I recently had to pull my Ne3cromancer from the D&D campaign I play in because the army of undead he was creating was too huge.
Doing all of the rolls for 24 to 48 undead every combat round is a pain in the butt for everyone.
Most armies move as a single unit, especially undead. You probably could have just lumped all similar undead into groups and baked them into one "monster" where it just had the stats of all those units lumped into one and whenever enough damage was dealt that would kill one, you'd just say, one died and take that hp off accordingly.
MCDM has a mass combat system that lumps everything into two rolls. Basically, "did they hit?" and "did they hit hard enough?" Every successful attack does one, maybe two, damage, and armies have between 4 and 12 hp. The idea is to make the PCs the stars and their armies more like simple NPCs.
My characters first instinct to finding goblins enslaves by dark elves was to free them and start a goblin town
my group ended up doing that in rise of the runelords turned the thisletop goblins into our army
I DM on a Multi-DM Westmarch server and one player has hired an army to execute and loot the BBEG's lair. 5 blackguards, 10 knights, 4 war clerics, 2 abjuration wizards, 2 divination wizards. I'm debating letting him proceed with this (it's questionable whether or not he could hire them to kill a Mind Flayer Lich for only 4,000gp total). BUT I have several BBEG's roaming my world and the Mind Flayer Litch has a connection to a Hag Coven that's controlling a Sigil Robot and seeking revenge and destroy Kingdoms that have slighted them (pre established lore). Since the hired army is owned by a player with their own kingdom... ... I think it's very appropriate for the Hag Coven to send the Robot to attack/destroy his. (Marut)

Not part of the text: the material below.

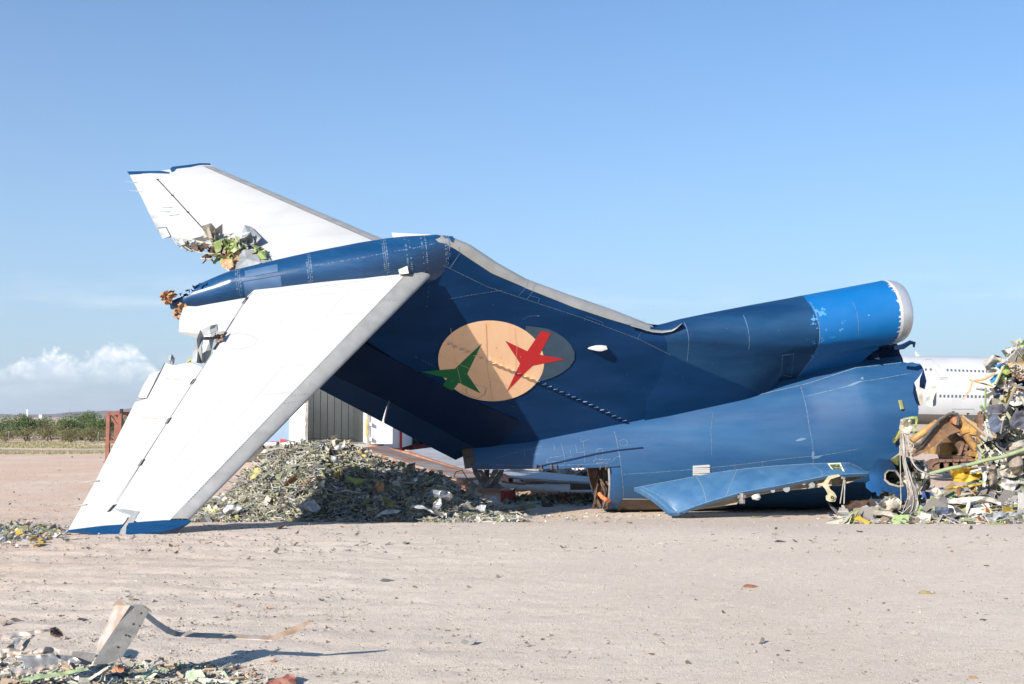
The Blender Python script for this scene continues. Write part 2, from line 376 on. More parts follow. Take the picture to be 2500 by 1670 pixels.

I really can't wait for next week's video! I need to know the best tips SOOO bad about the phones! lol
It may or may not involve baseball bats... 😁
@@theDMLair OH! NOW I FOR SURE CAN'T WAIT!
@@theDMLair now I'm picturing the baseball bat scene from the Untouchables
My party convinced two kenku to join the party and help take down evil mayor
Totally built an army before. Trying to do it again.
Yes is a good way to start
Merry Christmas
On my first d&d game, we befriend a goblin named Jerry. The DM solved the problem by suggesting Jerry try to tame some wolves the goblin were using. We agreed, and Jerry got eaten alive.
I can see players farming out all the dangerous dungeon delving duties to their monster army, sort of like the bots players use in Eve Online.
Thought i heard elmo for a minute there in that intro.
Easy answer with A a army or B massive AOE attacks including meteor rain and once i had my villain stage a massive amount to betray em
Dang your group is actually cool with stuff my players just play as they would not there players and they have threatened me when I admitte mistakes and have made a pack if someone they likes die they all leave and I dont know how to deal with it.
If my players were holding me hostage and threatening to leave if I didn't do what they wanted, I'd be the one leaving. Just saying.
Yah
It's hard because there good friends but since there used to heavenly combat babes rpg they just want the best stuff and want to never die like in video games.
Just wind the other group. These people are assholes, not friends
Lol if your players are pulling this crap then you should leave right now. Having no game is better than having a bad game.
we had 2 necromaners and 2 rangers and we had a giant army off 16 skelitons 8 zombies and 20 other animalm as our army and the resrt of us were sitting like ."do we even need to do anything "
It wasn't for a full army but one my players decided to make friends with some no hostile dragons and after the party was on good terms with them that player convinced them to help kill an evil ancient dragon that was essentially holding the souls of two party members hostage, and so that those two couldn't be turned against the group this player went alone with dragons to try and beat the evil dragon xD she brought a an adult silver dragon, a steel dragon disguised as a paladin, and a young gold dragon she had been raising to fight a 20th level spell caster ancient green dragon xD
Captain Carrot would be an improvement. In my group he would be Captain what's-his-name.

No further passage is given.